People who poured money into the speculative favorite of 2021 might want to heed another Buffett pearl: “The worst sort of business is one that grows rapidly, requires significant capital to engender that growth, and then earns little or no money.”
Phil Carret
Phil Carret was one of the pio0neers of the mutual-fund industry. I like his warning against overuse of borrowed funds.
“While a bank may be perfectly willing to lend [an investor] 75% to 80% of the value of sound marketable stocks, he would be very foolish to use such borrowing power up to the hilt.”
In his book The Art of Speculation Carret suggested reviewing holdings about every six months. More often than that, he said, will likely make an investor “fall into the evil and usually fatal habit” of excessive trading.
David Dreman
A successful mutual fund manager in the 1980s and 1990s, David Dreman helped to popularize value investing. He is very interested in heuristics – mental shortcuts that people use to reach conclusions when faced with insufficient or confusing information.

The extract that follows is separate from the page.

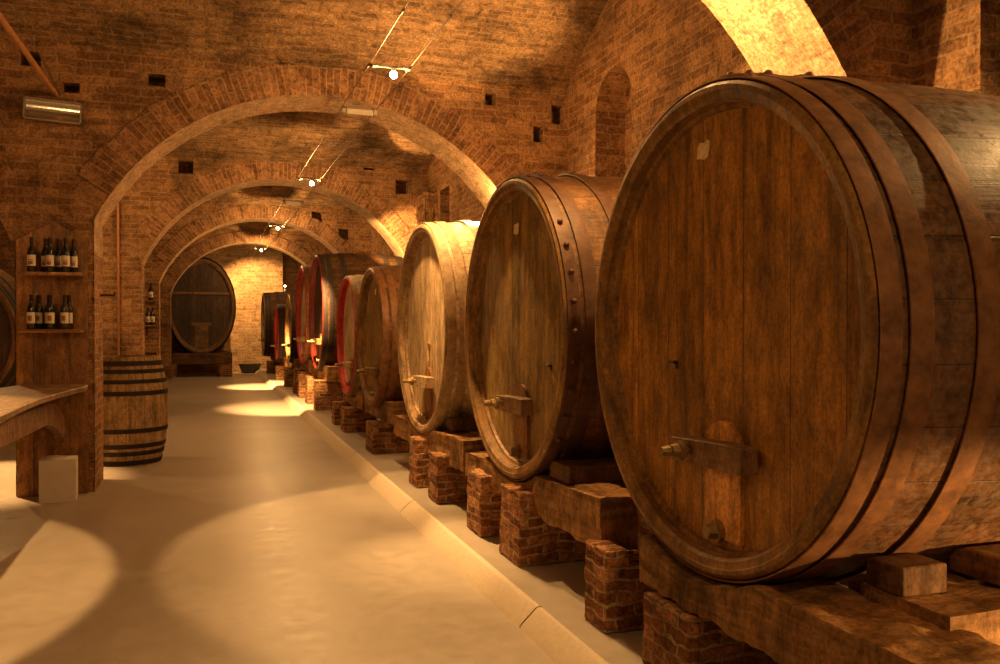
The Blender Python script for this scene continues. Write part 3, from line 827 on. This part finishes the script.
for px, row, lab in [(32, 0, 'front wine bottle at the left end of the upper pillar shelf'), (50.5, 0, 'front wine bottle in the middle of the upper pillar shelf'),
                     (66, 0, 'front wine bottle at the right of the upper pillar shelf'), (46, 1, 'wine bottle half hidden behind the middle one, upper pillar shelf'),
                     (59, 1, 'rear wine bottle between middle and right front ones, upper pillar shelf'), (74, 1, 'rearmost wine bottle at the right end of the upper pillar shelf')]:
    y = YP-.205 if row == 0 else YP-.10
    place_bottle(0, xat(px, y), y, 2.085, lab, U_, random.uniform(-.2, .2)-.1)
for px, row, lab in [(31.5, 0, 'front wine bottle at the left end of the lower pillar shelf'), (50.5, 0, 'front wine bottle in the middle of the lower pillar shelf'),
                     (65, 0, 'front wine bottle at the right of the lower pillar shelf'), (38.5, 1, 'dark wine bottle behind the left one, lower pillar shelf'),
                     (49, 1, 'wine bottle hidden behind the middle one, lower pillar shelf'), (69, 1, 'rear wine bottle at the right end of the lower pillar shelf')]:
    y = YP-.205 if row == 0 else YP-.10
    place_bottle(1, xat(px, y), y, 1.56, lab, L_, random.uniform(-.2, .2)-.1)

# bottles on the small ledges of the far pillar
for z, lab in ((2.13, 'upper small wooden ledge holding one bottle on the far pillar'), (1.57, 'lower small wooden ledge holding two bottles on the far pillar')):
    mb = MB(); mb.box(-1.32, -1.03, 21.0, 21.185, z, z+.03, grain=0); tag(mb.build('wall_ledge', M['pine']), lab, 'shelf', 'small ledges on the far pillar')
for x, z, lab in ((xat(151, 21.09), 2.16, 'single wine bottle on the upper ledge of the far pillar'), (xat(148, 21.09), 1.60, 'left wine bottle of the pair on the lower ledge of the far pillar'),
                  (xat(152.6, 21.09), 1.60, 'right wine bottle of the pair on the lower ledge of the far pillar')):
    place_bottle(0, x, 21.09, z, lab, 'wine bottles on the far pillar'); 
for o in [o for o in bpy.data.objects if o.get('group') == 'wine bottles on the far pillar']: o.scale = (1.25, 1.25, 1.25)
mb = MB(); mb.box(-1.32, -1.02, 20.95, 21.18, .98, 1.01); mb.box(-1.32, -1.29, 20.95, 21.18, .80, .98); mb.box(-1.05, -1.02, 20.95, 21.18, .80, .98); mb.box(-1.32, -1.02, 21.16, 21.18, .80, .98)
tag(mb.build('wall_box_shelf', M['pine']), 'small open wooden box shelf low on the far pillar', 'shelf')

# ---------------------------------------------------------------- counter on the left
ct = thing('counter', (-1.5, 7.3, 0), 'curved wooden tasting counter joined to the shelf pillar at the left edge', 'counter')
R_ = lambda x, y: (x+1.5, y-7.3)
top = [(-1.04, 8.86), (-1.02, 8.55), (-1.07, 8.25), (-1.13, 7.8), (-1.18, 7.3), (-1.19, 6.7), (-1.18, 6.0), (-1.16, 5.3), (-1.2, 4.9), (-1.9, 4.9), (-2.05, 6.0), (-1.95, 7.5), (-1.75, 8.5), (-1.62, 8.98), (-1.1, 8.98)]
mb = MB(); mb.prism([R_(*p) for p in top], 2, 1.0, 1.045, grain_uv=lambda p: (p[1], p[0])); mb.build('counter_top', M['counter'], ct, bevel=.006)
mb = MB()
n = 18; P, U = [], []
for k in range(n+1):
    t = k/n
    # arched rail: drops to the board at the pillar end, runs flat under the top
    y = 8.97 - t*3.8
    if t < .3: 
        s_ = t/.3; zl = .50+.27*math.sin(s_*PI/2)**.8; zu = .72+.22*math.sin(min(1, s_*1.2)*PI/2)**.8
    else: zl = .77+.06*(t-.3)/.7; zu = .94+.055*(t-.3)/.7
    P.append([(.25, y-7.3, zl), (.25, y-7.3, zu), (.18, y-7.3, zu), (.18, y-7.3, zl), (.25, y-7.3, zl)]); U.append([(y, c) for c in (0, .16, .22, .38, .44)])
mb.grid(P, U, smooth=False); mb.face(P[0][:-1]); mb.face(P[-1][:-1][::-1])
mb.build('bracket', M['counterd'], ct)
mb = MB(); mb.box(-.35, -.29, -2.2, -2.1, 0, 1.0); mb.box(.1, .16, -2.2, -2.1, 0, .84); mb.build('leg', M['counterd'], ct)

# cardboard carton
cb = thing('cardboard_box', (-1.265, 8.72, 0), 'plain white cardboard box on the floor against the pine shelf board', 'box', rz=.06)
mb = MB(); mb.box(-.15, .15, -.13, .13, 0, .385); mb.build('carton', M['card'], cb, bevel=.004)
mb = MB(); mb.face([(-.15, -.13, .387), (.15, -.13, .387), (.14, .0, .40), (-.13, .0, .42)]); mb.face([(-.15, .13, .387), (-.13, .01, .405), (.14, .01, .395), (.15, .13, .387)])
o = mb.build('flap', M['card'], cb); sd = o.modifiers.new('s', 'SOLIDIFY'); sd.thickness = .004

# ---------------------------------------------------------------- wall fittings
mb = MB(); yp = A[2]-.04; xp = xat(118.5, yp)
mb.tube([(xp, yp, .0), (xp, yp, 4.4)], .022, 8); tag(mb.build('wall_pipe', M['pipe']), 'thin vertical copper pipe on the brick wall behind the upright cask', 'pipe')
mb = MB(); mb.tube([(-.995, 9.5, 1.90), (-.87, 9.5, 1.90), (-.86, 9.5, 1.93)], .012, 8); tag(mb.build('wall_hook', M['iron']), 'short iron hook sticking out of the shelf pillar edge', 'hook')
mb = MB(); mb.tube([(xat(147, 21.1), 21.19, 1.75), (xat(147, 21.1), 21.12, 1.72), (xat(147, 21.1), 21.12, 1.36), (xat(149.5, 21.1), 21.12, 1.30), (xat(151, 21.1), 21.12, 1.36)], .02, 6); tag(mb.build('wall_hook', M['iron']), 'dark hanging iron hook beside the pair of bottles, far pillar', 'hook')
mb = MB(); mb.tube([(-1.32, 9.05, 3.77), (-1.38, 7.0, 3.80), (-1.47, 4.7, 3.84)], .024, 10); tag(mb.build('tie_rod', M['rod']), 'thick orange rod running from upper left edge to the arch wall', 'rod')
mb = MB(); mb.tube([(-1.29, 9.05, 3.78), (-1.27, 7.0, 3.86), (-1.24, 4.7, 3.96)], .008, 6); tag(mb.build('thin_cable', M['cable']), 'thin cable running just above the thick orange rod', 'cable')
# reflector luminaire, unlit
lf = thing('wall_luminaire', (-1.34, 9.036, 3.60), 'wide unlit metal reflector lamp on the brick wall at upper left', 'lamp')
mb = MB(); w, h = .245, .10
mb.box(-w, w, -.03, .0, -h, h); mb.box(-w, w, -.085, -.03, -h, -h+.012); mb.box(-w, w, -.085, -.03, h-.012, h); mb.box(-w, -w+.012, -.085, -.03, -h, h); mb.box(w-.012, w, -.085, -.03, -h, h)
mb.build('housing', M['metal'], lf)
mb = MB(); P = []; 
for k in range(9):
    z = -h+.014+(2*h-.028)*k/8
    P.append([(x_, -.032-.03*abs(z/h)**2, z) for x_ in (-w+.014, -w*.5, 0, w*.5, w-.014)])
mb.grid(P, [[(0, 0)]*5]*9, flip=True); mb.build('reflector', M['mirror'], lf)
mb = MB(); mb.tube([(-w+.03, -.07, 0), (w-.03, -.07, 0)], .011, 8); mb.build('lamp_tube', M['opal'], lf)
lf.rotation_euler = (0, .05, 0)

# cables with lamps
CZ = 3.895; CXL, CXR = 1.37, 1.73
for x, lab in ((CXL, 'left steel cable of the pair carrying the hanging lamps'), (CXR, 'right steel cable of the pair carrying the hanging lamps')):
    mb = MB()
    P = []
    for k in range(41):
        y = 2.0+ (30.6-2.0)*k/40
        P.append((x, y, CZ - .012*math.sin(k*PI/5)**2))
    mb.tube(P, .005, 6)
    for yy in (6.2, 11.1, 17.9):
        mb.tube([(x, yy-.04, CZ-.005), (x, yy+.04, CZ-.005)], .012, 6)
    tag(mb.build('lamp_cable', M['cable']), lab, 'cable', 'pair of lamp cables under the vaults')
LY = [7.55, 13.7, 20.3, 26.4]
LABL = ['lit lamp hanging nearest, high above the blond barrel', 'lit lamp hanging in front of the second arch', 'lit lamp hanging at the third arch', 'farthest lit lamp near the end wall']
lp = None
for y, lab in zip(LY, LABL):
    if lp is None:
        t = lp = thing('cable_lamp', (0, 0, 0), lab, 'lamp')
        for s in (-1, 1):
            mb = MB(); mb.tube([(s*.18, .10, .0), (s*.18, -.02, -.01), (s*.16, -.10, -.045), (s*.10, -.06, -.02)], .012, 6)
            mb.build('bracket', M['lampmetal'], t)
        mb = MB()
        mb.box(-.11, .11, -.09, .10, -.015, .0, M=Matrix.Rotation(.25, 4, 'X')); mb.build('reflector_plate', M['lampmetal'], t)
        mb = MB(); mb.tube([(.03, -.05, -.02), (.03, -.05, -.06)], .018, 8); mb.build('socket', M['metal'], t)
        mb = MB(); mb.ball((.03, -.05, -.088), .035, 12); mb.build('bulb', M['bulb'], t)
    else: t = copy_tree(lp)
    t.location = (1.55, y, CZ)
    tag(t, lab, 'lamp', 'lit lamps hanging on the cable pair')
pn = None
for y, lab in ((9.1, 'white unlit panel hung between the cables under the first big arch'), (16.3, 'white unlit panel hung between the cables under the second arch')):
    if pn is None:
        t = pn = thing('hanging_panel', (0, 0, 0), lab, 'lamp')
        mb = MB(); mb.box(-.14, .14, -.06, .06, -.06, .0, M=Matrix.Rotation(.5, 4, 'X')); mb.build('diffuser', M['opal'], t, bevel=.008)
        for s in (-1, 1):
            mb = MB(); mb.box(s*.165-.02, s*.165+.02, -.05, .05, -.05, .0, M=Matrix.Rotation(.5, 4, 'X')); mb.build('end_clamp', M['metal'], t)
    else: t = copy_tree(pn)
    t.location = (1.55, y, CZ); tag(t, lab, 'lamp', 'unlit panels hung on the cable pair')
# little lamp on the last barrel
t = thing('small_lamp', (2.4, 28.0, 2.69), 'tiny glowing lamp standing on top of the last barrel', 'lamp')
mb = MB(); mb.tube([(0, 0, -.02), (0, 0, .12)], [.06, .03], 8); mb.build('base', M['metal'], t)
mb = MB(); mb.ball((0, 0, .14), .03, 10); mb.build('bulb', M['bulb'], t)

# ------------------------------------------------------------------ light
WARM = (1.0, .55, .19)
def point(loc, W, r=.03, col=WARM):
    l = bpy.data.lights.new('point', 'POINT'); l.energy = W; l.color = col; l.shadow_soft_size = r
    o = bpy.data.objects.new('point_light', l); COL.objects.link(o); o.location = loc; return o
def spot(loc, to, W, ang, blend=.3, r=.04, col=WARM):
    l = bpy.data.lights.new('spot', 'SPOT'); l.energy = W; l.color = col; l.spot_size = math.radians(ang); l.spot_blend = blend; l.shadow_soft_size = r
    o = bpy.data.objects.new('spot_light', l); COL.objects.link(o); o.location = loc
    o.rotation_euler = (Vector(to)-Vector(loc)).to_track_quat('-Z', 'Y').to_euler(); return o
for y, W in zip(LY, (90, 135, 130, 100)):
    point((1.58, y-.05, CZ-.17), W)
point((1.98, 4.35, 3.8), 60)                                # lamp under the near arch, above the picture
spot((1.98, 4.35, 3.75), (1.9, 4.2, 0), 170, 66, .5)
spot((1.9, 4.35, 3.3), (3.5, 4.4, 3.0), 260, 80, .5)  # added spot, brightens the soffit of the near arch
spot((1.55, 7.4, 3.70), (2.15, 6.4, 0), 400, 71, .12)
spot((1.55, 7.4, 3.70), (1.62, 5.7, 0), 650, 26, .9)
spot((1.6, 13.6, 3.65), (1.5, 16.8, 0), 6000, 32, .8)
spot((1.6, 20.2, 3.65), (1.4, 23.0, 0), 8000, 28, .8)
point((3.1, 9.1, 2.85), 45, .05)                             # lamp hidden above the blond barrel
spot((2.9, 8.95, 3.3), (2.8, 7.98, 2.6), 900, 48, .5)
spot((3.1, 7.6, 2.78), (2.6, 8.4, 4.8), 230, 60, .6)
spot((2.6, 10.5, 2.75), (3.5, 14.2, 4.9), 2600, 15, .1)
spot((2.7, 14.7, 2.9), (3.5, 15.9, 3.2), 400, 60, .5)  # unseen spot added to brighten the soffit of the second arch
spot((1.5, 7.7, 3.75), (2.15, 7.95, 1.2), 300, 50, .6)       # on the blond barrel
spot((-1.05, 5.6, 4.0), (-3.3, 5.9, 0), 620, 74, .08)
spot((-2.7, 10.6, 3.5), (-2.35, 10.0, 0), 1400, 50, .5)
point((-2.0, 3.2, 3.0), 60, .08)  # fill light added from the left for the nearest barrel head
point((1.7, .1, 3.3), 55, .05)  # added fill close to the camera for the side of the nearest barrel
point((-3.0, 12.8, 3.6), 170, .05)
spot((3.4, .7, .9), (2.4, 2.1, .5), 260, 50, .5)
spot((5.0, 2.4, 3.9), (3.3, 2.9, 2.5), 300, 60, .8)  # added to put a highlight on top of the nearest barrel
spot((1.0, 28.9, 3.8), (1.7, 30.6, 2.2), 600, 95, .6)  # unseen spot added to light up the end wall
w = bpy.data.worlds.new('world'); sc.world = w; w.use_nodes = True
bg = w.node_tree.nodes['Background']; bg.inputs[0].default_value = (1.0, .56, .25, 1); bg.inputs[1].default_value = .15

# ------------------------------------------------------------------ camera
cam = bpy.data.cameras.new('camera'); co = bpy.data.objects.new('camera', cam); COL.objects.link(co)
cam.sensor_width = 36; cam.lens = 36*.860; cam.clip_start = .05
co.location = (0, 0, 1.6)
yaw = math.atan(295/860); pitch = -math.atan(7/860)
co.rotation_euler = (PI/2+pitch, 0, -yaw)
sc.camera = co
vs = sc.view_settings; vs.view_transform = 'Standard'; vs.look = 'None'; vs.gamma = 1; vs.use_curve_mapping = False; vs.exposure = .0
sc.cycles.max_bounces = 10; sc.cycles.diffuse_bounces = 6
sc.cycles.use_denoising = True
sc.cycles.sample_clamp_indirect = 6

One is the “availability” heuristic. Things that stick in one’s mind assume exaggerated importance. “This is why we think deaths by shark attack are more common than deaths from pieces of airplanes falling on people.”
He was also interested in how people draw conclusions from small samples that may just be chance. “For example, investors regularly flock to mutual funds that are better performing for a year or a few years,” he wrote.
Yet, “financial researchers have shown that the “hot” funds in one time period are often the poorest performers in another.”
Peter Lynch
Renowned for his success running the Fidelity Magellan Fund, Peter Lynch shared some of his ideas in the book One Up On Wall Street.
Lynch says that more money has been lost by anticipating recessions than in the recessions themselves. “Of course I’d love to be warned before we do go into a recession, so I could adjust my portfolio. But the odds of my figuring it out are nil,” he wrote.
Lynch claims that individual investors can do better than institutions, because they can invest in things they know. “If you invest like an institution, you’re doomed to perform like one, which in many cases isn’t very well,” he wrote.
Martin Zweig
Marty Zweig was a hedge-fund manager, newsletter pundit and author of Winning on Wall Street. He aims to outperform the market with five out of every eight stock picks, he said, “not a bad batting average.”
Zweig used a multi-factor approach to picking stocks. He wanted earnings strength, a stock price that was reasonable in light of the earnings growth rate, and insider buying, or at least the lack of heavy selling by insiders.”